* [Work instructions]
Indicate only the number of lines in the listing below in which the word "part" appears.

* [Record excerpts]

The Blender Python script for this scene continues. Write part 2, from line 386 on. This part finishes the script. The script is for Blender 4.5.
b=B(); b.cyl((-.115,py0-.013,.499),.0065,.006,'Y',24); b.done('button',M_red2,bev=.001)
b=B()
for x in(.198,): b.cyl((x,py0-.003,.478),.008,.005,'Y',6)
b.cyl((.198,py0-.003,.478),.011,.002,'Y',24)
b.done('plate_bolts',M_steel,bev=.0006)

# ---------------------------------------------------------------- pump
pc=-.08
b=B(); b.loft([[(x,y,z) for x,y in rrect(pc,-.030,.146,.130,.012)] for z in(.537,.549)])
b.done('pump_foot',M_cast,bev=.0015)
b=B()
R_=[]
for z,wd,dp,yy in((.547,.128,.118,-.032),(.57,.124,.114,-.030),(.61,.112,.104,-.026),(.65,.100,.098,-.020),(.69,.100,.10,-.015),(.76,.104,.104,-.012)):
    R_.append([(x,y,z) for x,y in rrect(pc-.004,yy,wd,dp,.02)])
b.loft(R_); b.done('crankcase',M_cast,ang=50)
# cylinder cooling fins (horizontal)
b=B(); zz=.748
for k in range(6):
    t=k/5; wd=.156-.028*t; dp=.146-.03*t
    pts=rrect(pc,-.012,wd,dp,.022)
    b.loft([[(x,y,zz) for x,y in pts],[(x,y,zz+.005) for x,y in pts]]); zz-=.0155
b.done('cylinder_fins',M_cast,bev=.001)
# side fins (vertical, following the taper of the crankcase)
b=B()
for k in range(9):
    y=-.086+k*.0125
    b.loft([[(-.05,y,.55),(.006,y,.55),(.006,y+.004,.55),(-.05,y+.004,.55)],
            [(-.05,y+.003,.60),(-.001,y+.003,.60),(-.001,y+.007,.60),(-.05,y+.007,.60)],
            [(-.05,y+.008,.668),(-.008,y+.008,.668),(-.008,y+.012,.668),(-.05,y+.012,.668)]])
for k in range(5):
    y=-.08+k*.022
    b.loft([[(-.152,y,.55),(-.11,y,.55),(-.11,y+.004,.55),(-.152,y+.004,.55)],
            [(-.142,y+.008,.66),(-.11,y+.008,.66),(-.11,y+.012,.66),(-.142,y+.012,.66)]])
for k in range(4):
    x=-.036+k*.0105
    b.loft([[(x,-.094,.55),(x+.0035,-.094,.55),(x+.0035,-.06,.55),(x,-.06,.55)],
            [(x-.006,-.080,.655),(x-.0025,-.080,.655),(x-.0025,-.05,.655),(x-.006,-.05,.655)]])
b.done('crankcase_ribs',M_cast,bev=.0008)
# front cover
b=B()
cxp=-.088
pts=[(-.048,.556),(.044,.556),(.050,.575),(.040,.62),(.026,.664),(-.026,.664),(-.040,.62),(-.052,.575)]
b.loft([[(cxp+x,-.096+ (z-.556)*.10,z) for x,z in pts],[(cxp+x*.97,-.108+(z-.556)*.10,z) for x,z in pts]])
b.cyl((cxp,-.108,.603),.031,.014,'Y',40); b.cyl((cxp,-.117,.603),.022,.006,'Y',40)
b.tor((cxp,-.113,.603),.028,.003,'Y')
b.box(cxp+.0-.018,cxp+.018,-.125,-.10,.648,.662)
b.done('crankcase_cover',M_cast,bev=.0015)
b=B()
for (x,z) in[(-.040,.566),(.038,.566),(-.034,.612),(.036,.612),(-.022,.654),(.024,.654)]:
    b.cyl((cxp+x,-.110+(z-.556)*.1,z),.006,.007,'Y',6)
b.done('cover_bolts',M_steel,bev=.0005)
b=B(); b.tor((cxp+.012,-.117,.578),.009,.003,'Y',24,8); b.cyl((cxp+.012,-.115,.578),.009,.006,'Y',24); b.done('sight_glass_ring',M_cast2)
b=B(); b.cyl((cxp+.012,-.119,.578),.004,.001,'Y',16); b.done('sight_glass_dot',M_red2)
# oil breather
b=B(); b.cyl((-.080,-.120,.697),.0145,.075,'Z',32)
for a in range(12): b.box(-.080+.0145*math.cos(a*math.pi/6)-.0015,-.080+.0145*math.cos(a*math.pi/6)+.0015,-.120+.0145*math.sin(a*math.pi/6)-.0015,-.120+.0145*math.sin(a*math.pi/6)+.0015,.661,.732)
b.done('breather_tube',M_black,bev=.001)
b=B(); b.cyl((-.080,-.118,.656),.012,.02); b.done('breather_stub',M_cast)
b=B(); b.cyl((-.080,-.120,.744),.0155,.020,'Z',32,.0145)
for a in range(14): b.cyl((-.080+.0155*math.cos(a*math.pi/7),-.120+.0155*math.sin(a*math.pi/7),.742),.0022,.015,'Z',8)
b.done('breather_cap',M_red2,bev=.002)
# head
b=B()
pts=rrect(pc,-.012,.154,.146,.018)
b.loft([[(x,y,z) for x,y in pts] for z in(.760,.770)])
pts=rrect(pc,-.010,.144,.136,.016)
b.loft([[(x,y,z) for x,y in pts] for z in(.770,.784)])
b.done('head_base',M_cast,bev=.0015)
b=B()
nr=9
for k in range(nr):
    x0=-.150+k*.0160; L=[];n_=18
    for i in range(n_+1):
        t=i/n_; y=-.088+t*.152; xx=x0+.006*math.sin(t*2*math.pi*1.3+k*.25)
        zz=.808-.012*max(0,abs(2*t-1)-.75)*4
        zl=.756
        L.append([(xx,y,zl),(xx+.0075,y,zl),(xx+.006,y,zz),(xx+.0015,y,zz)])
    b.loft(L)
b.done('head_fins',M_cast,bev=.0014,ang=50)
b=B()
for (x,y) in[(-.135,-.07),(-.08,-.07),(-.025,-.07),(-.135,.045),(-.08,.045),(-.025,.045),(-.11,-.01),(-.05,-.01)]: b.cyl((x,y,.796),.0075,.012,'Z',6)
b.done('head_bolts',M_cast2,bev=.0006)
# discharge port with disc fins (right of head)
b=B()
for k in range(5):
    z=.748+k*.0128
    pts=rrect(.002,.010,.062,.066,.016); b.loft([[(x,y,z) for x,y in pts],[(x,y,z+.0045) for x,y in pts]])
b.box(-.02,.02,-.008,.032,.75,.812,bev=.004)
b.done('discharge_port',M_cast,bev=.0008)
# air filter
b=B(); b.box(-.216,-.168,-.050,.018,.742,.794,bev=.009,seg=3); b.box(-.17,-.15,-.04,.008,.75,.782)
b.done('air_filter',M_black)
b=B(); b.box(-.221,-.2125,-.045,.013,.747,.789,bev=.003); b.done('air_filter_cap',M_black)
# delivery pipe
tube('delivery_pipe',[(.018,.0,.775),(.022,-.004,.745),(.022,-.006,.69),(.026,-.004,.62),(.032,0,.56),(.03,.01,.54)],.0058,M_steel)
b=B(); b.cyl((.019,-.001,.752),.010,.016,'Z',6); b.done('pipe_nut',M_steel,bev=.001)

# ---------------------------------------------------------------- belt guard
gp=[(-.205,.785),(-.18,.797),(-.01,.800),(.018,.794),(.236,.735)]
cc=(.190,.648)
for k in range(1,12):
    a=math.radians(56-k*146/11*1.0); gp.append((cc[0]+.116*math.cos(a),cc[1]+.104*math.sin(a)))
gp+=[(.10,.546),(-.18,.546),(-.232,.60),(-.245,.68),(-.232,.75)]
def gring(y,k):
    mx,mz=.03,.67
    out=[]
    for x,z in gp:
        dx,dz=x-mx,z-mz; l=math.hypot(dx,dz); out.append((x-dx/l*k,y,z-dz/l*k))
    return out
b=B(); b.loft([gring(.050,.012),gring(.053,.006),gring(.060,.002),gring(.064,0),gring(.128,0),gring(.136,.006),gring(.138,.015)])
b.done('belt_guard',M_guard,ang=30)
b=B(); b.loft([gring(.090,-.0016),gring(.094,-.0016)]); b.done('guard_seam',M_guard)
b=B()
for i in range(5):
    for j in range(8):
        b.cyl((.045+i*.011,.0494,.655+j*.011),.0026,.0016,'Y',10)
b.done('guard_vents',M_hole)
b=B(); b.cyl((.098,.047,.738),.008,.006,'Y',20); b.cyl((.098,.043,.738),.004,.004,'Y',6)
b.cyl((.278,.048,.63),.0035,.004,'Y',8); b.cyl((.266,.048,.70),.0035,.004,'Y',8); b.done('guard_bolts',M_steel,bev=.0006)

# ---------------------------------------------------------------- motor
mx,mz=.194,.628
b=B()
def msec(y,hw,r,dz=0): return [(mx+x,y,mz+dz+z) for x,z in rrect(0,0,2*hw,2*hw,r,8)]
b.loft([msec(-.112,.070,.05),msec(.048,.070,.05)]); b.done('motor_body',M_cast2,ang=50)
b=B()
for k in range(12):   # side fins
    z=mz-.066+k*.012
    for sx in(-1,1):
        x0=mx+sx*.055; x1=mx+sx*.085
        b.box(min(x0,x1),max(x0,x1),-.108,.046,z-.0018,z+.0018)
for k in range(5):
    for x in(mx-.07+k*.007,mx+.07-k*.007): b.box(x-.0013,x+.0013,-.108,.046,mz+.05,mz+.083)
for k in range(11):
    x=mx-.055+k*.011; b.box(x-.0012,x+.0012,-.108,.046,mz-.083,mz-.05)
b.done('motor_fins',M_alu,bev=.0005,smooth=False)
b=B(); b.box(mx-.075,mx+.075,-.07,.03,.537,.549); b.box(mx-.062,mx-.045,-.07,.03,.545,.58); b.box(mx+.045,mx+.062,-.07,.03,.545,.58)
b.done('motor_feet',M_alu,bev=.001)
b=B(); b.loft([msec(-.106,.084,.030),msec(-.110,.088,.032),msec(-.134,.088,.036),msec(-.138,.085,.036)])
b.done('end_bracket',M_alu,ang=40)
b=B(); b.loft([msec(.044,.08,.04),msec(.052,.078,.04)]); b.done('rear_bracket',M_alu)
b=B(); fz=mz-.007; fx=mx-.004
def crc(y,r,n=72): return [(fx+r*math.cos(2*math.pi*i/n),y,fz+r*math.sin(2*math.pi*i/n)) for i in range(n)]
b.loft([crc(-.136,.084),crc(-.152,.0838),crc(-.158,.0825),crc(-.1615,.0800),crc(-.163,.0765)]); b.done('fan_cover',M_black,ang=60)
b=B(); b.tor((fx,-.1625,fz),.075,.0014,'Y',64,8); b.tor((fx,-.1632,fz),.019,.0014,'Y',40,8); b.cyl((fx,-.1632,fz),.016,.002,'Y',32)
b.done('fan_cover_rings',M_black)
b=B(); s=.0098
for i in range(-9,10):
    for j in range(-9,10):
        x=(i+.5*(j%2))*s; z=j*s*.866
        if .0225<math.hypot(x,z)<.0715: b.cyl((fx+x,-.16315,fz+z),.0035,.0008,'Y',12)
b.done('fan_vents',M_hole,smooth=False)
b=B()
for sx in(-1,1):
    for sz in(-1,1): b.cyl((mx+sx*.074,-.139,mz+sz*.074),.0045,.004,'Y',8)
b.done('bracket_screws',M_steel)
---
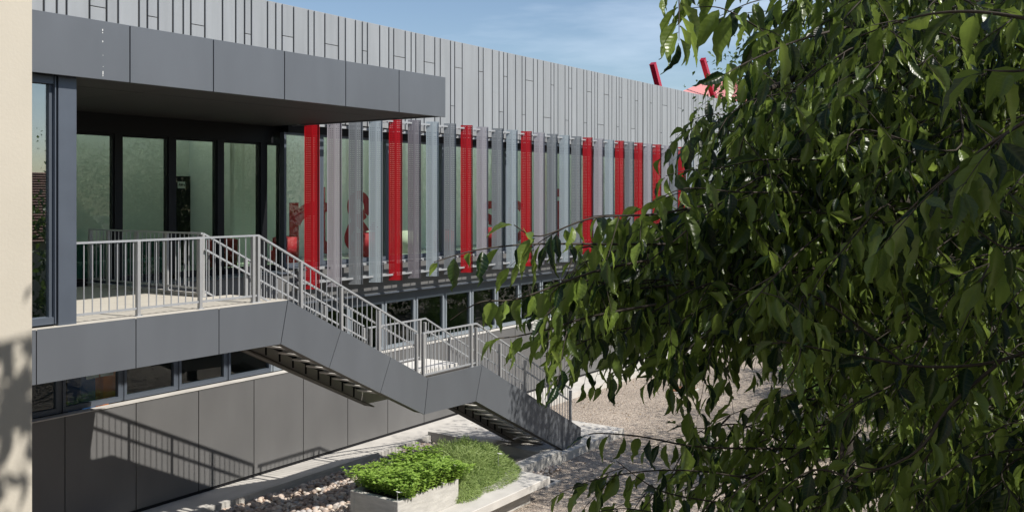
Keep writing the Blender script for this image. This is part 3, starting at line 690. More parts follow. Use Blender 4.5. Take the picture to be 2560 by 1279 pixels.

* [Solution for this exercise]
2